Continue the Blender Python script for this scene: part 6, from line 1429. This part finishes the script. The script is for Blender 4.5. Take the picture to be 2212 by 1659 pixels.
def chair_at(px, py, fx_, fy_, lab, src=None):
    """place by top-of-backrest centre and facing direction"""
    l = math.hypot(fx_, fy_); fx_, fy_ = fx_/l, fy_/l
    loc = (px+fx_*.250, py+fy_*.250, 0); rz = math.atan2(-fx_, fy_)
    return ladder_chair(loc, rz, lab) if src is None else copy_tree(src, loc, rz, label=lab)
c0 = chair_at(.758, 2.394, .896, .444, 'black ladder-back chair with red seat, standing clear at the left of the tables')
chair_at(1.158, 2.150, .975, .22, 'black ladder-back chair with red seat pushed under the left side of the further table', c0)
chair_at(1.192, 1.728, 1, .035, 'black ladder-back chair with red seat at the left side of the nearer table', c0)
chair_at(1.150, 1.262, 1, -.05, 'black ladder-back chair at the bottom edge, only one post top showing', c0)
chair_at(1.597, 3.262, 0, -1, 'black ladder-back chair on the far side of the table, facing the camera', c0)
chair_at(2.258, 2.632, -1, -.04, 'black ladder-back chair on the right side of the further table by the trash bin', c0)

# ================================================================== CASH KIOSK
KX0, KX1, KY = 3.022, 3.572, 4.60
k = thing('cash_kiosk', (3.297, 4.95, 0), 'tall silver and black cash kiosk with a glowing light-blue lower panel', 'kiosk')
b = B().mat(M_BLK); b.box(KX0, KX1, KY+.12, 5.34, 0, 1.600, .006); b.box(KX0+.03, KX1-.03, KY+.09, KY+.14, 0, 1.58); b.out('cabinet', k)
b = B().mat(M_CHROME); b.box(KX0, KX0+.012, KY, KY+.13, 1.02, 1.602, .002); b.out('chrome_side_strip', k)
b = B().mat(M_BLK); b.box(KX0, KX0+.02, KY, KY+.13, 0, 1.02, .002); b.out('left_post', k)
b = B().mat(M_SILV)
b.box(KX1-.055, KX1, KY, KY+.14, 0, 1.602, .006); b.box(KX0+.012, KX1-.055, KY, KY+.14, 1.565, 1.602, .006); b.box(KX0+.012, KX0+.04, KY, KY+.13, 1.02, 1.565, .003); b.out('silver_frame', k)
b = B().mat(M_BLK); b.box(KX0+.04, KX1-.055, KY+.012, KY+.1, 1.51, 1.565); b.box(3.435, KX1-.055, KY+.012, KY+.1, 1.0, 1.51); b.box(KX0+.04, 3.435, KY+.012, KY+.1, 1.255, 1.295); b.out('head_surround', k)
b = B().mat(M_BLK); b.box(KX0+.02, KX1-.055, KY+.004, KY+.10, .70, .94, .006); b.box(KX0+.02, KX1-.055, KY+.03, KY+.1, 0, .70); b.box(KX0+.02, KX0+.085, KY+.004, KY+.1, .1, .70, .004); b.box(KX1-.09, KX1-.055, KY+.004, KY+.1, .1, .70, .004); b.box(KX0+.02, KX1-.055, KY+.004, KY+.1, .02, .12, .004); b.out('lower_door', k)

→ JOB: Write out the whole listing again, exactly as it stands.

→ THE OUTPUT:
Continue the Blender Python script for this scene: part 6, from line 1429. This part finishes the script. The script is for Blender 4.5. Take the picture to be 2212 by 1659 pixels.
def chair_at(px, py, fx_, fy_, lab, src=None):
    """place by top-of-backrest centre and facing direction"""
    l = math.hypot(fx_, fy_); fx_, fy_ = fx_/l, fy_/l
    loc = (px+fx_*.250, py+fy_*.250, 0); rz = math.atan2(-fx_, fy_)
    return ladder_chair(loc, rz, lab) if src is None else copy_tree(src, loc, rz, label=lab)
c0 = chair_at(.758, 2.394, .896, .444, 'black ladder-back chair with red seat, standing clear at the left of the tables')
chair_at(1.158, 2.150, .975, .22, 'black ladder-back chair with red seat pushed under the left side of the further table', c0)
chair_at(1.192, 1.728, 1, .035, 'black ladder-back chair with red seat at the left side of the nearer table', c0)
chair_at(1.150, 1.262, 1, -.05, 'black ladder-back chair at the bottom edge, only one post top showing', c0)
chair_at(1.597, 3.262, 0, -1, 'black ladder-back chair on the far side of the table, facing the camera', c0)
chair_at(2.258, 2.632, -1, -.04, 'black ladder-back chair on the right side of the further table by the trash bin', c0)

# ================================================================== CASH KIOSK
KX0, KX1, KY = 3.022, 3.572, 4.60
k = thing('cash_kiosk', (3.297, 4.95, 0), 'tall silver and black cash kiosk with a glowing light-blue lower panel', 'kiosk')
b = B().mat(M_BLK); b.box(KX0, KX1, KY+.12, 5.34, 0, 1.600, .006); b.box(KX0+.03, KX1-.03, KY+.09, KY+.14, 0, 1.58); b.out('cabinet', k)
b = B().mat(M_CHROME); b.box(KX0, KX0+.012, KY, KY+.13, 1.02, 1.602, .002); b.out('chrome_side_strip', k)
b = B().mat(M_BLK); b.box(KX0, KX0+.02, KY, KY+.13, 0, 1.02, .002); b.out('left_post', k)
b = B().mat(M_SILV)
b.box(KX1-.055, KX1, KY, KY+.14, 0, 1.602, .006); b.box(KX0+.012, KX1-.055, KY, KY+.14, 1.565, 1.602, .006); b.box(KX0+.012, KX0+.04, KY, KY+.13, 1.02, 1.565, .003); b.out('silver_frame', k)
b = B().mat(M_BLK); b.box(KX0+.04, KX1-.055, KY+.012, KY+.1, 1.51, 1.565); b.box(3.435, KX1-.055, KY+.012, KY+.1, 1.0, 1.51); b.box(KX0+.04, 3.435, KY+.012, KY+.1, 1.255, 1.295); b.out('head_surround', k)
b = B().mat(M_BLK); b.box(KX0+.02, KX1-.055, KY+.004, KY+.10, .70, .94, .006); b.box(KX0+.02, KX1-.055, KY+.03, KY+.1, 0, .70); b.box(KX0+.02, KX0+.085, KY+.004, KY+.1, .1, .70, .004); b.box(KX1-.09, KX1-.055, KY+.004, KY+.1, .1, .70, .004); b.box(KX0+.02, KX1-.055, KY+.004, KY+.1, .02, .12, .004); b.out('lower_door', k)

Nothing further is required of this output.